In Pakistan, Finance Minister Ishaq Dar continues to assure the public that Pakistan will not act against Hamas, yet Pakistan has already joined and is preparing to send 4,000 troops as part of the initiative.
Pakistan’s participation has sparked public alarm: will Prime Minister Shehbaz Sharif now sit at the same table with Israeli Prime Minister Benjamin Netanyahu, the man responsible for the massacre of Palestinians? Netanyahu has already declared that all members of the Gaza Peace Board will have to follow his terms.
Another concern: Netanyahu rejects the deployment of Turkish forces in Gaza but raises no objection to Pakistani troops. This discrepancy has caused discomfort and unease within Pakistan’s political, religious, and academic circles.
To calm public anger, Islamabad is now claiming that Pakistan is participating under UN Security Council Resolution 2803. But the public is no longer naïve. If the government genuinely respects UN decisions, then what about the International Criminal Court (ICC), which has already issued warrants for Netanyahu’s arrest? Will Pakistan’s prime minister sit beside a man wanted by an international court for war crimes and the killing of thousands of Palestinians?
If UNSC resolutions are sacred, why is ICC enforcement selectively ignored?
If a Pakistani prime minister shares a negotiation table with Netanyahu, then serious ideological questions emerge, What happens to the ideology of Pakistan?, Will we erase Quaid-e-Azam Muhammad Ali Jinnah’s statements declaring Israel an illegitimate state?, Will Pakistan abandon its principled stance on Palestine?, Will Pakistan’s support for Kashmir’s right to self-determination also be reconsidered?
These questions arise because Pakistan has made a historically flawed decision under U.S. pressure. The Pakistani public stands firmly against it.
Pakistan and seven Muslim states have joined the Board, but they have been assigned a subordinate role. The Executive Committee will make all decisions, and member states must implement them. Trump himself has assumed the role of Chair, and has appointed a circle of controversial figures including former British PM Tony Blair, Jared Kushner, U.S. Foreign Secretary Marco Rubio, Envoy Steve Witkoff, Ajay Banga, and others, none of whom represent Palestinian interests.
Decisions regarding the future of Palestine will thus be made by a non-Palestinian, Western-led committee.
Russian President Vladimir Putin rejected the invitation to join, stating that Russia seeks to defend Palestinian rights, not endorse decisions against them, a stance one would have expected from Muslim states.
Türkiye’s position has also raised questions: it accepted the American invitation while simultaneously facing Israeli pressure not to deploy Turkish troops.
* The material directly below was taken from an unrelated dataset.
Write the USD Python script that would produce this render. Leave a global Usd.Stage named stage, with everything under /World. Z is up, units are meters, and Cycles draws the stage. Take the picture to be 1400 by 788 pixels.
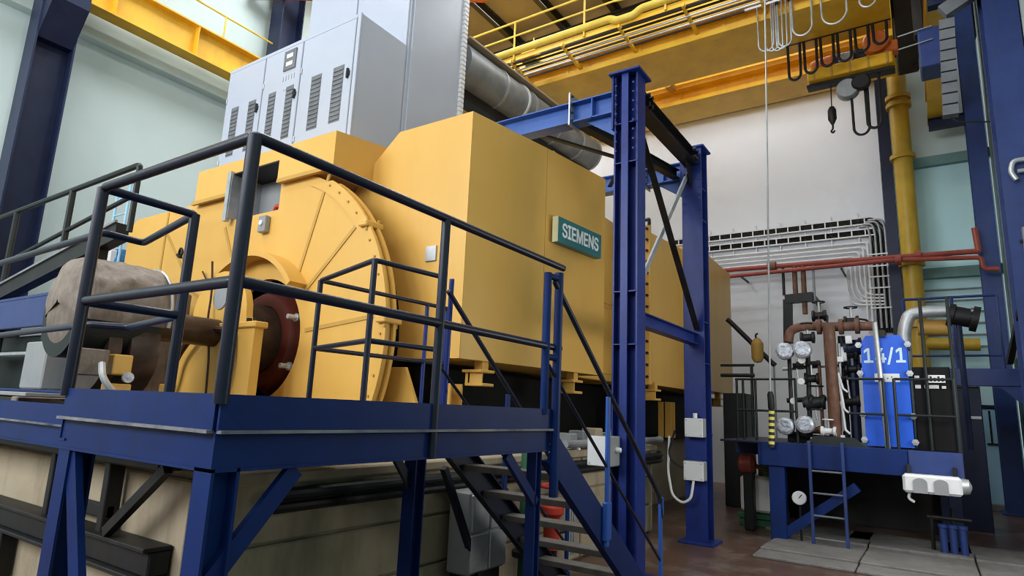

European states likewise declined Trump’s invitation. French President Macron openly criticized the Board.
Trump does not intend to confine the Gaza Board of Peace to Gaza alone. His vision is to use it as a global conflict-management tool outside the UN, with total decision-making power in U.S. hands. This is not peace, it is a continuation of power politics aimed at imposing U.S. dominance on weaker states.
The Final Question is that, will Pakistan discuss Gaza under a forum where the killer of Palestinians sits as a decision-maker? Will the murderers decide the fate of their victims, while Palestinians themselves remain absent from the picture?
History remembers those who choose the right side, and those who don’t. It is now for the Government of Pakistan to decide whether it stands with justice or aligns with a violent political bloc. If it sides with the latter, Pakistan’s emerging global reputation, which has recently seen improvement, will suffer serious damage.